The result included a previously flagged non-cash impairment of $1.16 billion against the carrying value of the group's wine assets.

Foster's sold less beer and wine by volume as consumer sentiment in the beer market softened and market conditions in the wine sector were mixed.

Foster's said market conditions in the wine business remained mixed, with oversupply in the Australian market, a subdued consumer environment in key international markets, and the strength of the Australian dollar expected to continue to affect the business.

Earnings from Treasury Wine Estates fell 27.2 per cent to $221.3 million, with unfavourable exchange rates having a major impact.

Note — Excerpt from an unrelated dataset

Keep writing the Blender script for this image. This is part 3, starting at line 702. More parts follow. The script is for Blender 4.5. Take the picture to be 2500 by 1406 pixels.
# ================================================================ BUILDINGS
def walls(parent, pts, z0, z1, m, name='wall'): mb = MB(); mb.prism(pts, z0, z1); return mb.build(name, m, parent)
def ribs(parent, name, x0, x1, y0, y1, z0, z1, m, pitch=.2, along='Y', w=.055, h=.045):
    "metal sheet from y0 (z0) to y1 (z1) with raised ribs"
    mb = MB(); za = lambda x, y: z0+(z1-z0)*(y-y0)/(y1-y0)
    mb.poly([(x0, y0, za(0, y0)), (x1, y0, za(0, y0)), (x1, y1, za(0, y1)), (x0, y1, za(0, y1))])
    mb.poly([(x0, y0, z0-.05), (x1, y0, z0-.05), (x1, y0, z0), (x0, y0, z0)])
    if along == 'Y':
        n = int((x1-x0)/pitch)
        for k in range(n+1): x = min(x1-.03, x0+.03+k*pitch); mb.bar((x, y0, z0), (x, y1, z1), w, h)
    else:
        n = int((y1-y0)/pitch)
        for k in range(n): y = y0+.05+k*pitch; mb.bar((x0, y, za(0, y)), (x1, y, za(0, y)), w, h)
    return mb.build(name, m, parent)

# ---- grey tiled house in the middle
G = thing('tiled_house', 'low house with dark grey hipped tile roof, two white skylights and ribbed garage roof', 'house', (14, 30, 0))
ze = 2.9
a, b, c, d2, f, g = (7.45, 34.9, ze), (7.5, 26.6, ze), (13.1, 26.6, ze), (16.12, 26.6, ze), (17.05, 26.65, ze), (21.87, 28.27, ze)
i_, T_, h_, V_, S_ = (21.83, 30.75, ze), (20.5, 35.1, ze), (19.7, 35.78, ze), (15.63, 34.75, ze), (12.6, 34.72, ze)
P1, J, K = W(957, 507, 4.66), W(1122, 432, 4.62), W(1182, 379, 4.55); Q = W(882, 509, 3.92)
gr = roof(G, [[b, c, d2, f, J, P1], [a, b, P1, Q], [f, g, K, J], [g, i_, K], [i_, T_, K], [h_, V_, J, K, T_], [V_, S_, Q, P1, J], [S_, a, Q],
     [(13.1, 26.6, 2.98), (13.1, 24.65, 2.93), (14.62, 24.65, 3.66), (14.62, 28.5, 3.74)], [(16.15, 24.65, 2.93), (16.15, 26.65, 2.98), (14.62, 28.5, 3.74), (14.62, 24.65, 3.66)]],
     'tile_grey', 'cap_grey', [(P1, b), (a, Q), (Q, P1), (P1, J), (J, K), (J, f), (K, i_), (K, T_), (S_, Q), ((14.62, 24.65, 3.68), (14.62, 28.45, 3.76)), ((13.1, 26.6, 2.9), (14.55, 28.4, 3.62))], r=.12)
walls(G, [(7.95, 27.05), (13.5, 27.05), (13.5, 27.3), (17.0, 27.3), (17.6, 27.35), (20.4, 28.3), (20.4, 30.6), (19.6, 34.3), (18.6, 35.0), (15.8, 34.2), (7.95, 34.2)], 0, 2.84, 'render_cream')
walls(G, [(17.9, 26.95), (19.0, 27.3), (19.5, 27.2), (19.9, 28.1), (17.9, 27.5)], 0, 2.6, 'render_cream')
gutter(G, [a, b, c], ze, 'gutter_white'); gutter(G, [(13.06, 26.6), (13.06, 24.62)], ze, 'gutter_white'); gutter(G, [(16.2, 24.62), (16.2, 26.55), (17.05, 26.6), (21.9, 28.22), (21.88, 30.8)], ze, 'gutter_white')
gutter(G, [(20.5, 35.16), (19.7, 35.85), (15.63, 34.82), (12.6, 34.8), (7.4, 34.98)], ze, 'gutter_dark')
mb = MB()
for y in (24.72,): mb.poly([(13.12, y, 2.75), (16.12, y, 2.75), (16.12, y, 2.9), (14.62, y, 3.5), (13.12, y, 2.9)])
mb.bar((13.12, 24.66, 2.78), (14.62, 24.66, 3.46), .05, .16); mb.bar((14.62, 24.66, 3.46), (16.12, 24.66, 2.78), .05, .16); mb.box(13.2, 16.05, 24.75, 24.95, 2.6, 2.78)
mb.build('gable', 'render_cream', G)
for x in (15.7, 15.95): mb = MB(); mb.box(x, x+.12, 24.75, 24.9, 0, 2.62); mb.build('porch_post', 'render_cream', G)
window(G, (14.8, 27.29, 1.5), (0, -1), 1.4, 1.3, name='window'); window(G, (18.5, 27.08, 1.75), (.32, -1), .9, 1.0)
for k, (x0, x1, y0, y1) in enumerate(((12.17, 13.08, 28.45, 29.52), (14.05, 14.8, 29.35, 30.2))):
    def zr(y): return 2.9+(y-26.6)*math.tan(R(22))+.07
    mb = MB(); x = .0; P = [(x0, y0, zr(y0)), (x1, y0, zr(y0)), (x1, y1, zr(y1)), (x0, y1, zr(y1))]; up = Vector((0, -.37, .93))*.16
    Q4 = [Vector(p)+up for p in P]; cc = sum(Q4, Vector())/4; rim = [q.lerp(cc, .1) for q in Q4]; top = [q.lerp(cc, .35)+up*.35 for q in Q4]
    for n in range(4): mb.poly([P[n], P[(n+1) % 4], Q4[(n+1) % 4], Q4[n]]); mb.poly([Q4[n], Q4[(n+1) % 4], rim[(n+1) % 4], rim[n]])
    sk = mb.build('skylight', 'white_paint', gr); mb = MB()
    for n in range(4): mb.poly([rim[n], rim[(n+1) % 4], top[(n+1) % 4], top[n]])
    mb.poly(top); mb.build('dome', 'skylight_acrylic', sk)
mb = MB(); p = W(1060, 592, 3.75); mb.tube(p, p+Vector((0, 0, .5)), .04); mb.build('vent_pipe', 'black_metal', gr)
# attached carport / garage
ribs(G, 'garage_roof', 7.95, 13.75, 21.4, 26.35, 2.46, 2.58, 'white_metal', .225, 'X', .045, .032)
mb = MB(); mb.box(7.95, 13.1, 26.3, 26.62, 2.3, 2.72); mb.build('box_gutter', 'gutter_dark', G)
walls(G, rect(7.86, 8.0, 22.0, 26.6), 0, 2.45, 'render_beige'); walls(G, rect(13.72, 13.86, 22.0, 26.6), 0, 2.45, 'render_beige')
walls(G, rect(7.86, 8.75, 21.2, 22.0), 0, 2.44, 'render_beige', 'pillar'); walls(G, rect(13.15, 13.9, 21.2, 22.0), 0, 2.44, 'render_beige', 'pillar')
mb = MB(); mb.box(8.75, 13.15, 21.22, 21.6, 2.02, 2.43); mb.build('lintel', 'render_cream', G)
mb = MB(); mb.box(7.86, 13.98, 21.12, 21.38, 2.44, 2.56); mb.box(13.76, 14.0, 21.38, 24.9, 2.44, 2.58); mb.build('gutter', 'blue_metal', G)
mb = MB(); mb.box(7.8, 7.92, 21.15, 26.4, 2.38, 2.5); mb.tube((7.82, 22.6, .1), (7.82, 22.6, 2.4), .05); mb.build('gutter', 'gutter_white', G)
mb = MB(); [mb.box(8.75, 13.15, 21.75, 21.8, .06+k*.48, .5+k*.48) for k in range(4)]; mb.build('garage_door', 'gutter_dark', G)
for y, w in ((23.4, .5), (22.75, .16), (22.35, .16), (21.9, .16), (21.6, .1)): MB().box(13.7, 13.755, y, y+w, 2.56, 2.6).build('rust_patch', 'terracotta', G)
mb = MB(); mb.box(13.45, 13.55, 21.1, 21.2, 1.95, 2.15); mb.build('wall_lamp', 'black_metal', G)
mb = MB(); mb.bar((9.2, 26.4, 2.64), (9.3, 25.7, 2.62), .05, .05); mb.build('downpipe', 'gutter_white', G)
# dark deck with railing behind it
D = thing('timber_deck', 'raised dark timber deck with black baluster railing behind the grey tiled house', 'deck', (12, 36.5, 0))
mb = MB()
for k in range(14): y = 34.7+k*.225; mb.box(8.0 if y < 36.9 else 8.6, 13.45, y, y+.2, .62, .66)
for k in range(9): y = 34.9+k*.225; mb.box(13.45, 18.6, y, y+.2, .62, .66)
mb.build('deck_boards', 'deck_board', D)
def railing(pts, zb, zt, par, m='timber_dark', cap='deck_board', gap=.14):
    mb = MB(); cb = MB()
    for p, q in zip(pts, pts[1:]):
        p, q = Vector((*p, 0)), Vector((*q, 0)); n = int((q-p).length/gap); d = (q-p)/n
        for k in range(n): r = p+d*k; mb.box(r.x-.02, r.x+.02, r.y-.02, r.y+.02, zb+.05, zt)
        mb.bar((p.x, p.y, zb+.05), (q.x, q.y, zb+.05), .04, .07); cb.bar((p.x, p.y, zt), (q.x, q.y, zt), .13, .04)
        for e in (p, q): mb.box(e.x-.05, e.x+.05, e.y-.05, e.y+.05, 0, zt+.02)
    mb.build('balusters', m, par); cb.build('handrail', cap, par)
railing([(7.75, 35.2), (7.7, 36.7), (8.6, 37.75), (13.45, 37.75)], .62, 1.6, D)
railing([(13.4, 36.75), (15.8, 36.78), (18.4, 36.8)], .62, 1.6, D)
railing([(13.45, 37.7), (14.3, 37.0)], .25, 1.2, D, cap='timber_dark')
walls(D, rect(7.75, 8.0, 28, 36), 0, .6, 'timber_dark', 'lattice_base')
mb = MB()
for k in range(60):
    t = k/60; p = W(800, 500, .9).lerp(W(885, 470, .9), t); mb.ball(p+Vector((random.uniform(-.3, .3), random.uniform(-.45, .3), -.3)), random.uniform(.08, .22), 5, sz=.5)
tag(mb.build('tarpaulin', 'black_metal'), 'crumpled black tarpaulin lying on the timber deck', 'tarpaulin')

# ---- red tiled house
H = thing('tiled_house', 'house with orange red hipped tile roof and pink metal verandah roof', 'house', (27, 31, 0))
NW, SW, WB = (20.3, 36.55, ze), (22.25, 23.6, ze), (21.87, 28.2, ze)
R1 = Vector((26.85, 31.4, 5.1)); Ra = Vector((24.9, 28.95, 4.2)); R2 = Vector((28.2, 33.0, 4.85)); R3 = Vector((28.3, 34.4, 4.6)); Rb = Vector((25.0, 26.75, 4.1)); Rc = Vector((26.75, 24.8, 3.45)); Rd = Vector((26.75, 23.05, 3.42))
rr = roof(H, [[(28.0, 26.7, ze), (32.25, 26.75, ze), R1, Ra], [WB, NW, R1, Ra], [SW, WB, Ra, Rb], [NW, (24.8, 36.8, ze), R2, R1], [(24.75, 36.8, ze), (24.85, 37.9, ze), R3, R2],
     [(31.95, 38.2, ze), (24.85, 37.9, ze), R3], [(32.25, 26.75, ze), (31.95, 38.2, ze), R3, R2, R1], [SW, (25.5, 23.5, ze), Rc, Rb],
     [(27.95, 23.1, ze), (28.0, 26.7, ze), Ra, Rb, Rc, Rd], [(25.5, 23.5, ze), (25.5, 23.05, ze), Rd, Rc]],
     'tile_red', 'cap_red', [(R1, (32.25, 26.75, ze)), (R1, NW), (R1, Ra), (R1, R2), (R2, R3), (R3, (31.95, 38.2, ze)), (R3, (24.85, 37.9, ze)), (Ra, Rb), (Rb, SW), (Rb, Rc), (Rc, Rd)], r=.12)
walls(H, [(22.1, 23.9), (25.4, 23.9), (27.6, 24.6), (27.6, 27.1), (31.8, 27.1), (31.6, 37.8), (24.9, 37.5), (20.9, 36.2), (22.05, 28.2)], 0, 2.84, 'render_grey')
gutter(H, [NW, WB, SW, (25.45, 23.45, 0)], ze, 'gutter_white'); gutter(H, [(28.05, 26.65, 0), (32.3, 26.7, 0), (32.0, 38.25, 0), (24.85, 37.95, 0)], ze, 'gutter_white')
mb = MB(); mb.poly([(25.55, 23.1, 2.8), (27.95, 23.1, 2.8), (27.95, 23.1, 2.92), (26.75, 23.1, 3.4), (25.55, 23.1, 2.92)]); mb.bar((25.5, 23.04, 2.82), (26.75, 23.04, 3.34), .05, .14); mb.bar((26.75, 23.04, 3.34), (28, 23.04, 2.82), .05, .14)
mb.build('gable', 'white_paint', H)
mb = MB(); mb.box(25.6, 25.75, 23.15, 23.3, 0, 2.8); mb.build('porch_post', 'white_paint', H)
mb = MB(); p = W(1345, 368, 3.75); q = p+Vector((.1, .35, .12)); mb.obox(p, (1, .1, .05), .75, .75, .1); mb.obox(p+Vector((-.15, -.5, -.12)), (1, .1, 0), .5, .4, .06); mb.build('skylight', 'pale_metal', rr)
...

On a constant currency basis, earnings rose 20.5 per cent, with earnings more than doubling in the second half.

Wine volumes dipped in Australia and New Zealand as the company exited the cask wine sector and dumped 37 "tail" brands.

Foster's said on Wednesday that Treasury Wine Estates had been making significant progress in implementing a transformation program.

Foster's said it remained committed to the evaluation of issues, costs and benefits of a potential demerger, with work progressing to schedule.

"However, the board will continue to consider any proposal that is in the best interests of shareholders," Foster's said.

Foster's shares closed on Tuesday at $6.07.